An Insider's Look at Mormon Culture

As I approached my car parked along a street in a less affluent part of Salt Lake City, a thin, gray-haired man spoke to me from the sidewalk. His voice was soft and hoarse, so I walked through the snow to the sidewalk to hear him although I was pretty sure he was asking for money. He said he’d just arrived from Texas and had caught a cold and wondered if I could spare a dollar or two for him to buy some cough drops.

I have a strong prejudice against facilitating negative behavior—and I define begging as negative behavior—so I generally refer panhandlers to the homeless shelter or Salvation Army—and donate to support these organizations. Habit kicked in and I referred the man to the shelter instead of giving him cash. He looked so pathetic and disappointed that my conscience burned. As I drove away, I realized I could have offered to buy the man some cough drops or food in the nearby mini-mart. Or I could have just handed him a couple of bucks. How could I be so unfeeling to a fellow creature on a cold day a week before Christmas?

I confessed my lack of compassion to George when I returned home. He tried to salve my conscience by telling me the man might have gotten angry and violent if I’d offered to buy him food instead of giving him cash. Nice try, George. I was bigger and stronger than that poor, old man.

An hour later, George and I were approached by a woman in a supermarket parking lot. She said her car had broken down and she needed $2 or $3 to take the bus to Salt Lake. “Bus fare is $1.00 for senior citizens,” I told her. George knew I needed to repent for refusing the sad, old man in Salt Lake, and handed her four quarters. As the woman walked away, a store employee picking up shopping carts asked if we’d been solicited for money and told us he’d seen her doing that yesterday. Maybe if I’d followed my conscience the first time, I could have held my ground against the scam artist.

My friend, Tanzy, insists all panhandlers are scam artists being supported in luxury by the gullible. She knows this because she heard a man on talk-radio relate his career as a street beggar in Salt Lake during the ‘70s. He claimed to have made $70,000 year by driving his Cadillac downtown, parking it in a mall garage, then hitting the streets pretending to be a college student needing bus fare to get to his classes at the University.
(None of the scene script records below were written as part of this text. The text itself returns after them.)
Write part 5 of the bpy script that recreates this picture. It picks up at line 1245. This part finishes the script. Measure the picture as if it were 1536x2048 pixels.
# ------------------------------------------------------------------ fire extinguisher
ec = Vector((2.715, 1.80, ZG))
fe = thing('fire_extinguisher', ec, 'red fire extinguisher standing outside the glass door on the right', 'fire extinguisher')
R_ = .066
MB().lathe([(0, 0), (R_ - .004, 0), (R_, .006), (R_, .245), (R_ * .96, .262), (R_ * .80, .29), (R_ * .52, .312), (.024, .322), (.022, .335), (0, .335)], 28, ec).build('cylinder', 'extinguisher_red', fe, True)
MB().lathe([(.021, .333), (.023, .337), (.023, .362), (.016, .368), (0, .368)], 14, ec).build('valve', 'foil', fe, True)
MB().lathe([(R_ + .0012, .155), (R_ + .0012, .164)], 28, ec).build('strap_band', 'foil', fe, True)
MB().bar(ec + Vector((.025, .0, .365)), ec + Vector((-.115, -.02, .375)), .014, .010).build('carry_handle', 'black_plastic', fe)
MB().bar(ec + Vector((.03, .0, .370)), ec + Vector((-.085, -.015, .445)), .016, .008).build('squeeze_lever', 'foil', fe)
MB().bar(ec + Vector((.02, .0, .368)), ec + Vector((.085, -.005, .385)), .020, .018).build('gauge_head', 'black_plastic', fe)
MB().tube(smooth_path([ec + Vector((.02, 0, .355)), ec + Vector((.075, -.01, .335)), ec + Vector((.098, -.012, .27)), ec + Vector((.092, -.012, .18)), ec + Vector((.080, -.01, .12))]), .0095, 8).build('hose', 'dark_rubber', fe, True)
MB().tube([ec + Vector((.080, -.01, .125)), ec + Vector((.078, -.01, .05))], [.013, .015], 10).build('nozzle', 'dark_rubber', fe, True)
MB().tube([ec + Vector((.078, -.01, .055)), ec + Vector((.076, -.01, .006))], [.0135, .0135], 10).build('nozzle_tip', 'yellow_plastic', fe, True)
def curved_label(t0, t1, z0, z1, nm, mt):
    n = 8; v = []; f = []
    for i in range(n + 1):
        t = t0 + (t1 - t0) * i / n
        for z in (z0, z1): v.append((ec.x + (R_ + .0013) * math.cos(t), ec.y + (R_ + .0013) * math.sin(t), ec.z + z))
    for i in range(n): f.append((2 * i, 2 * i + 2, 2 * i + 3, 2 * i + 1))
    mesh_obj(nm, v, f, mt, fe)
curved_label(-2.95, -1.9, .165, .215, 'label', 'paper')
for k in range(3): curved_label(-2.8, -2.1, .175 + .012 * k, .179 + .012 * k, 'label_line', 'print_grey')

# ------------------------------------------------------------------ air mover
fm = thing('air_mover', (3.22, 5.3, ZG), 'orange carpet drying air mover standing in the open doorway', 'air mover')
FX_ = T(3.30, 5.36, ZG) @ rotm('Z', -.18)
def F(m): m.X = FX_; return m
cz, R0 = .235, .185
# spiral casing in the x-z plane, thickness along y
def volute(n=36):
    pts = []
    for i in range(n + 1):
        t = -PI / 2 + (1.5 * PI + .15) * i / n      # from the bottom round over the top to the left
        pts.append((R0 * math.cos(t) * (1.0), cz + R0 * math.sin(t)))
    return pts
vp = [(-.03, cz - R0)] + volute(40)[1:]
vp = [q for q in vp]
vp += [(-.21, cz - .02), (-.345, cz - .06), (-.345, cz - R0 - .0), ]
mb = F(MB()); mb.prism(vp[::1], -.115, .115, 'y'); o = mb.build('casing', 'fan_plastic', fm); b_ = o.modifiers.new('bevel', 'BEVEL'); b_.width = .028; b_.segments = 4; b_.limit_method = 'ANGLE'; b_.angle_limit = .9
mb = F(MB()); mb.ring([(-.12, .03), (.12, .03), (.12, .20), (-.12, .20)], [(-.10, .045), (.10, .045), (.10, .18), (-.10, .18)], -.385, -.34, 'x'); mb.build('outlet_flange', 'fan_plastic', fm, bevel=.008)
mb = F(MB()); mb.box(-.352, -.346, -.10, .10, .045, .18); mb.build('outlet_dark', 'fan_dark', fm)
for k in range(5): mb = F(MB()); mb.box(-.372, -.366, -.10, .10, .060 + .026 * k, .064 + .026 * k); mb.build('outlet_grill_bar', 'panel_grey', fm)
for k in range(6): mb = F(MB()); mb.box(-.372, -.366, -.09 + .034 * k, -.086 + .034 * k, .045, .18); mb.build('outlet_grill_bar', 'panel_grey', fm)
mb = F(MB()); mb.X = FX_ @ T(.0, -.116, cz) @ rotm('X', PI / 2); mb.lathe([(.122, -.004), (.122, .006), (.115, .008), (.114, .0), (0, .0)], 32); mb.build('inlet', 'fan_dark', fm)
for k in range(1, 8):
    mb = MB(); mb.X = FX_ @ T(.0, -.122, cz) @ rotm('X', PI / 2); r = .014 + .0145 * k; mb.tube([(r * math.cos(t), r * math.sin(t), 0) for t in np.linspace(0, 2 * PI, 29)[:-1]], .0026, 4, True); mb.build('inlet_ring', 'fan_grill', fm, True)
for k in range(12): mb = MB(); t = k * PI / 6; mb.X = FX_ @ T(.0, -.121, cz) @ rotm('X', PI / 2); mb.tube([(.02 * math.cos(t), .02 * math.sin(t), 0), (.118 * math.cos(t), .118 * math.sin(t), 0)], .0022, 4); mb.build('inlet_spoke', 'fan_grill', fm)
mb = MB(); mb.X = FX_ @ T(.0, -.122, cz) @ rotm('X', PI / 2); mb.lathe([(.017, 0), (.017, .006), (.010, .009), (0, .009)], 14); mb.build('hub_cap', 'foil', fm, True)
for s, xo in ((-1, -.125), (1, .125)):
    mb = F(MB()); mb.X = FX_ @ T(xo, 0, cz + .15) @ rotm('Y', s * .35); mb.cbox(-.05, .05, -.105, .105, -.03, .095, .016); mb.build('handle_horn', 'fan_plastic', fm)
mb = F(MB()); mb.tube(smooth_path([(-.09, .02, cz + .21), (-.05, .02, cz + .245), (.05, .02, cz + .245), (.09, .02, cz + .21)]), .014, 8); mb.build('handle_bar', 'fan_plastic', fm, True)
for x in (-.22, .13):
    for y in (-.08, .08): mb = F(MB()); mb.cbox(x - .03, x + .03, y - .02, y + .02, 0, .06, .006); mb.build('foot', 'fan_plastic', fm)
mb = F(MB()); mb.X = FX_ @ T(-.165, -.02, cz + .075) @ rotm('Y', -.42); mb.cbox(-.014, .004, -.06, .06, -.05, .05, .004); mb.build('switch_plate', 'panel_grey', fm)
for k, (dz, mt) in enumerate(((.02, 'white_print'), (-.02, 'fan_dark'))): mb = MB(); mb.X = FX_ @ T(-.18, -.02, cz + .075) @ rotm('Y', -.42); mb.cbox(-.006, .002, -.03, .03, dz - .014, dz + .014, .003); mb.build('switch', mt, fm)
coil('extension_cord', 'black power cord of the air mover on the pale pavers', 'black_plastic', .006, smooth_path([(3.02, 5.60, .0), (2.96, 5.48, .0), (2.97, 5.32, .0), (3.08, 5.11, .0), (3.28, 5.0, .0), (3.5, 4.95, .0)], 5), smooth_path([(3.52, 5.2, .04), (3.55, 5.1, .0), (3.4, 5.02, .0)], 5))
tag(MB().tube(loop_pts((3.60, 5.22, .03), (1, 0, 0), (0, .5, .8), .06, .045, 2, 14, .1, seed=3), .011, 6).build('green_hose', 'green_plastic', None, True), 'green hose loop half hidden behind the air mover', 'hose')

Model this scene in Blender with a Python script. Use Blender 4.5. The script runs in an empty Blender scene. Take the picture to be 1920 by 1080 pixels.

My brother who does math in his head heard Tanzy and said since buses don’t run on Sundays and holidays, the man couldn’t have played his scam more than 200 days a year—necessitating a take of $350 a day to achieve a $70,000 annual income. With bus fare about 25 cents in the ‘70s, approximately 1400 people a day would have to ante up a quarter—or about 140 people per hour, if he worked ten hours a day. We found it implausible that anyone could consistently talk 20 people a minute out of a quarter in Salt Lake City in the ‘70s.

Believing her talk-show source frees Tanzy from guilt over refusing to fork over cash to beggars. My daughter, Lolly, gives to every beggar although knowing that many times her money will go for booze or drugs. Straddling the fence on this issue gives me a pain in the heart as well as the butt. I think I need to go with Lolly’s approach. I doubt anyone who isn’t desperate would beg—whether they need the money for food or for pain relief. And who am I to judge people who probably lacked the advantages I’ve enjoyed—loving parents, a secure home, and an education?